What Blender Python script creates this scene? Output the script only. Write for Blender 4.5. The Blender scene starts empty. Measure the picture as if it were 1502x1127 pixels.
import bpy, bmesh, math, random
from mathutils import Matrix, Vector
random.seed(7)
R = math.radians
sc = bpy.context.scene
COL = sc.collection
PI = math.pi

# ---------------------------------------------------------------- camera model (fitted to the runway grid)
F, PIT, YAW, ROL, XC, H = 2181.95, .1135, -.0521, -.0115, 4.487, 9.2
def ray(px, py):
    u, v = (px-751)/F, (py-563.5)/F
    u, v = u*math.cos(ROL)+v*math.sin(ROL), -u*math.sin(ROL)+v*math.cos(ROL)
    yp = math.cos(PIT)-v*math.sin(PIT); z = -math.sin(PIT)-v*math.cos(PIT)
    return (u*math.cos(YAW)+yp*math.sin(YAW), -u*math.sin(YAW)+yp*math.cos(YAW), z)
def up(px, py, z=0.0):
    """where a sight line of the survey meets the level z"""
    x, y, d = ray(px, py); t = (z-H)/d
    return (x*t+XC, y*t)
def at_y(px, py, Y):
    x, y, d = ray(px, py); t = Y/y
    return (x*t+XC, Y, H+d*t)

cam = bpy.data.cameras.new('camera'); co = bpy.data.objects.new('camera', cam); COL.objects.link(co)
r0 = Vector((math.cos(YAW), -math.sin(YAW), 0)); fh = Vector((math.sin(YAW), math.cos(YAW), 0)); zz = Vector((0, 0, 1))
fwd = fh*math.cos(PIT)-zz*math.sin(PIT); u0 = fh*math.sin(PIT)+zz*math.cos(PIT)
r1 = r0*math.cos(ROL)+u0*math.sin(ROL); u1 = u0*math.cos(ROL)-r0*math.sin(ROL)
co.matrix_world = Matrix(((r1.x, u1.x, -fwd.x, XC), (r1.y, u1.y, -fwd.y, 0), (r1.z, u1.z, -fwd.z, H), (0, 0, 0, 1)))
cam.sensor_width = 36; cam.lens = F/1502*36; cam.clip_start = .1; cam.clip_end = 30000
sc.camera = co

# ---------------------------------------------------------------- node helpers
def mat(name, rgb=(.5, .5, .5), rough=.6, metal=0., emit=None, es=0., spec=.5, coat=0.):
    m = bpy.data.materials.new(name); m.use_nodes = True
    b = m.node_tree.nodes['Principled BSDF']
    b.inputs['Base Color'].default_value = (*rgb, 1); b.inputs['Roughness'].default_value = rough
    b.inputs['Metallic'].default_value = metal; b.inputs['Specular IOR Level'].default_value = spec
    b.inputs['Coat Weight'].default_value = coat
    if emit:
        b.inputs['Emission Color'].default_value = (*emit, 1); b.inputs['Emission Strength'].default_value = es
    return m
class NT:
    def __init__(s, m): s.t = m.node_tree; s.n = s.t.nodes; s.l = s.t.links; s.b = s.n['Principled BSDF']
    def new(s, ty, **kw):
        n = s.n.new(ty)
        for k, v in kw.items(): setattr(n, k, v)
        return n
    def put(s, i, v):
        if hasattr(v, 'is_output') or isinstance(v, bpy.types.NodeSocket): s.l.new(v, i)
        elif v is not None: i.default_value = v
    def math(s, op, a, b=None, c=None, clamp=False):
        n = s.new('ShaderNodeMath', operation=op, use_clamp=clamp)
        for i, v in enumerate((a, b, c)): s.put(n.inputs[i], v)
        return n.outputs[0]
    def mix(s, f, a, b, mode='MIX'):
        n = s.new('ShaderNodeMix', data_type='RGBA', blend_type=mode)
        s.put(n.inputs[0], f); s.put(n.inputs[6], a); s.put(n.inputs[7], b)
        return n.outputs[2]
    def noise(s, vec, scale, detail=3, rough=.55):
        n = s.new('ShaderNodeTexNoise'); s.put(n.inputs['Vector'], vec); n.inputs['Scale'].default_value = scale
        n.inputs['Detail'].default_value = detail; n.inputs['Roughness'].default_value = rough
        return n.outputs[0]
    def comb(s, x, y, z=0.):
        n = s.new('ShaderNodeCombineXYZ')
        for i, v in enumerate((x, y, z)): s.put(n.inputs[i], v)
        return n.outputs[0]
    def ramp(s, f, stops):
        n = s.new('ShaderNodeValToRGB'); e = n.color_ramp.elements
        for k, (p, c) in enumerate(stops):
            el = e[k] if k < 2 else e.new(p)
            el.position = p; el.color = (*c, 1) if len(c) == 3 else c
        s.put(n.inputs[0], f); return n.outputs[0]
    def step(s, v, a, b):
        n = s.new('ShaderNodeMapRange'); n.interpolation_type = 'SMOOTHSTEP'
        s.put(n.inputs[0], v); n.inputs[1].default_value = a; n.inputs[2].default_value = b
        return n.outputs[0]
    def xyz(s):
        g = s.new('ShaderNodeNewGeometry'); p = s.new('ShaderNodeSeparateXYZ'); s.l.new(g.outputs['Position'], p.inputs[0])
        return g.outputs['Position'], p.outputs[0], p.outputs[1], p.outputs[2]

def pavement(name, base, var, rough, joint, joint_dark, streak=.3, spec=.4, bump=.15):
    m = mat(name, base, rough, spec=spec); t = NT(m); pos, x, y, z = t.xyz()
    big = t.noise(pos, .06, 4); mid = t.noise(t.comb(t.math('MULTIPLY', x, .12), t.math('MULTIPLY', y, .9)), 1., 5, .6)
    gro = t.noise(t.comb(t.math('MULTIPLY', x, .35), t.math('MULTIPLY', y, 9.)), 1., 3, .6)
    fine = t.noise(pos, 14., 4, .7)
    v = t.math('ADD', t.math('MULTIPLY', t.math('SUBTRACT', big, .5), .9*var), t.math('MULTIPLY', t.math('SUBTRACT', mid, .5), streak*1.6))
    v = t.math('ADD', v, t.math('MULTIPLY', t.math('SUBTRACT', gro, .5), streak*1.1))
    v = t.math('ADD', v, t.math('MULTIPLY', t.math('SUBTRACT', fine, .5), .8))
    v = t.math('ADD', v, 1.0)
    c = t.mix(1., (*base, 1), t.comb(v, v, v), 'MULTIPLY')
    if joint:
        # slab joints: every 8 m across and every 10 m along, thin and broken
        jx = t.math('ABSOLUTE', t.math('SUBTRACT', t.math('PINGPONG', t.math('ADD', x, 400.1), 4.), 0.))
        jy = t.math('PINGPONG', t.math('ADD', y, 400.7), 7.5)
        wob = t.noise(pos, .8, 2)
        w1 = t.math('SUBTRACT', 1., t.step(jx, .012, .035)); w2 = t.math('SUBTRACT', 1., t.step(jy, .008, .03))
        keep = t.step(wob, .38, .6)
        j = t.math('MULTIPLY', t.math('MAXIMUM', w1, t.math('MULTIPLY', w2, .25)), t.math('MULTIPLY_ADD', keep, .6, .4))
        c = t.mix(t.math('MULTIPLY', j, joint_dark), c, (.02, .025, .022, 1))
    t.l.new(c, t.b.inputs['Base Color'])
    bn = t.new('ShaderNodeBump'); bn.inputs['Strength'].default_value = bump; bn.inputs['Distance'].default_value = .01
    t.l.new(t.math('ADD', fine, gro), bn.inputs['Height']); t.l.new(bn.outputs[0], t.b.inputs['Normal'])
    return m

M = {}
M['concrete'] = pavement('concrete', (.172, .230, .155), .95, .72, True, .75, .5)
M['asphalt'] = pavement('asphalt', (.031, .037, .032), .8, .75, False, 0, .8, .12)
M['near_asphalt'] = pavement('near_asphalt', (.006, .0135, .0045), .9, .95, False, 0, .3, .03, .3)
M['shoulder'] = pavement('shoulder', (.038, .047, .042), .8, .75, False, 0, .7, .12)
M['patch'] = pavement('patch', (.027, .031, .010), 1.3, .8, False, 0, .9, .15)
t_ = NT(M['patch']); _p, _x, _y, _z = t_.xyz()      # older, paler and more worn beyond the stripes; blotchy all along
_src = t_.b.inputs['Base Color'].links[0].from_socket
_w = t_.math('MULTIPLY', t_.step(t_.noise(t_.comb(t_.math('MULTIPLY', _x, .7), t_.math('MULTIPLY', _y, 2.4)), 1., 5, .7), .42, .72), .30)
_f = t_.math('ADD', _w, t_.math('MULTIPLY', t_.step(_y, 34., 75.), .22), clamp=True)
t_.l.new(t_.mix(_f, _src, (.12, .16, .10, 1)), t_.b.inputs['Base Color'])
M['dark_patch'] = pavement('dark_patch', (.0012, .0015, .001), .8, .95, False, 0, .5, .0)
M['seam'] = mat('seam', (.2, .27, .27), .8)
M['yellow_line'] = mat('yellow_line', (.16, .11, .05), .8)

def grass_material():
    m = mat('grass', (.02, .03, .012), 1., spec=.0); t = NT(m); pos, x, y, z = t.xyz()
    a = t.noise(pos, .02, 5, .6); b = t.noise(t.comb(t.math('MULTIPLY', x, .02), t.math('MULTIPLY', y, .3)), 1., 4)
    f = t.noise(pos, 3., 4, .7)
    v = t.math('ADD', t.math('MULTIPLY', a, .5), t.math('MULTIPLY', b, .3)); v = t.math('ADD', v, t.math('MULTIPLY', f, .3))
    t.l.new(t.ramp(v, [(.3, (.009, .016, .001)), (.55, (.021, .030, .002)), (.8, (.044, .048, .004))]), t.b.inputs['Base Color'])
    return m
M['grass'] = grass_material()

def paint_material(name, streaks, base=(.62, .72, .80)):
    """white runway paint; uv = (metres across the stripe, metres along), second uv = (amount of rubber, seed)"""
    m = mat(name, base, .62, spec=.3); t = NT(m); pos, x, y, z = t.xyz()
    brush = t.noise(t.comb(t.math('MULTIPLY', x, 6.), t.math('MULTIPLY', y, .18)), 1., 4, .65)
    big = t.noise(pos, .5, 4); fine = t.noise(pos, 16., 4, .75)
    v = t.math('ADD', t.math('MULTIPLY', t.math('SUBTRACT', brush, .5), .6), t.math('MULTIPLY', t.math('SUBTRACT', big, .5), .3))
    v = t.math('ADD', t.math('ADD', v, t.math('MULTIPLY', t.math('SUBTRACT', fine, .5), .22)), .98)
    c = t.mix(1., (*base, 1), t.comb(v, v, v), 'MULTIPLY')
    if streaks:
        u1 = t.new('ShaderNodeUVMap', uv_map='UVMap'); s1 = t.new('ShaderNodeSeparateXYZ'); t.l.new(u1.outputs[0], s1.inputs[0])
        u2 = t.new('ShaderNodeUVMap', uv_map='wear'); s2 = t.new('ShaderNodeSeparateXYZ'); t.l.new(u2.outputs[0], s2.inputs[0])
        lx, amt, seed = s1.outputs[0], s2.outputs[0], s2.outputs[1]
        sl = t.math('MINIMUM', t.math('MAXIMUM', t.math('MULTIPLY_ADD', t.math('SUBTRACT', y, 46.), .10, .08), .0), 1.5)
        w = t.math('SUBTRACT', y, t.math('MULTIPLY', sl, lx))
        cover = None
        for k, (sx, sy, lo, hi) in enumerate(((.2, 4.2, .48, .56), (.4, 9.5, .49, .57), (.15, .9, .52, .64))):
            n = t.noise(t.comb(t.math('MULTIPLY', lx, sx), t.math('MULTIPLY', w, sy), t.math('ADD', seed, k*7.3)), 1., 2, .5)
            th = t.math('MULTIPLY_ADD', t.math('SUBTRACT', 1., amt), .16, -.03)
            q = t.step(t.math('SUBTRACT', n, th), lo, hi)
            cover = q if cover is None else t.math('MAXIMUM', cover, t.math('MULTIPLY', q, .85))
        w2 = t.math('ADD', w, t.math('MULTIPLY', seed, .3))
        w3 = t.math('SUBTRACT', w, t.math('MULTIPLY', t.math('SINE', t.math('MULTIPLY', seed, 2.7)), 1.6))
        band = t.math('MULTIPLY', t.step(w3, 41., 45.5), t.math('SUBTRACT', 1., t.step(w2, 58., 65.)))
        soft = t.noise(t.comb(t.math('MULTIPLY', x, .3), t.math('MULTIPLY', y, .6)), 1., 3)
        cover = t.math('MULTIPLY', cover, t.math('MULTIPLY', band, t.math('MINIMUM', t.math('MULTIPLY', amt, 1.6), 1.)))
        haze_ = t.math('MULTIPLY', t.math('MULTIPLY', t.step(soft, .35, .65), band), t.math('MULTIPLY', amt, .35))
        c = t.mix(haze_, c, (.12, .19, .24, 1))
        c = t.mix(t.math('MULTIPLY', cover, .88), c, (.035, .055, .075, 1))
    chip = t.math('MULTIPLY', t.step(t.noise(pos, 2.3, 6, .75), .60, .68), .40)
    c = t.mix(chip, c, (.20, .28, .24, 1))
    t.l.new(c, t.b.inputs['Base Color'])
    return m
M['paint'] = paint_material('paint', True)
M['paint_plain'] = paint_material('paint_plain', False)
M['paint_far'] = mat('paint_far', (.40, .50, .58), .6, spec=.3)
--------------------
EXERCISE – Only the lines from the beginning of the material above through the line with "PI = math.pi" are wanted; extract them exactly.

WRITTEN SOLUTION –
What Blender Python script creates this scene? Output the script only. Write for Blender 4.5. The Blender scene starts empty. Measure the picture as if it were 1502x1127 pixels.
import bpy, bmesh, math, random
from mathutils import Matrix, Vector
random.seed(7)
R = math.radians
sc = bpy.context.scene
COL = sc.collection
PI = math.pi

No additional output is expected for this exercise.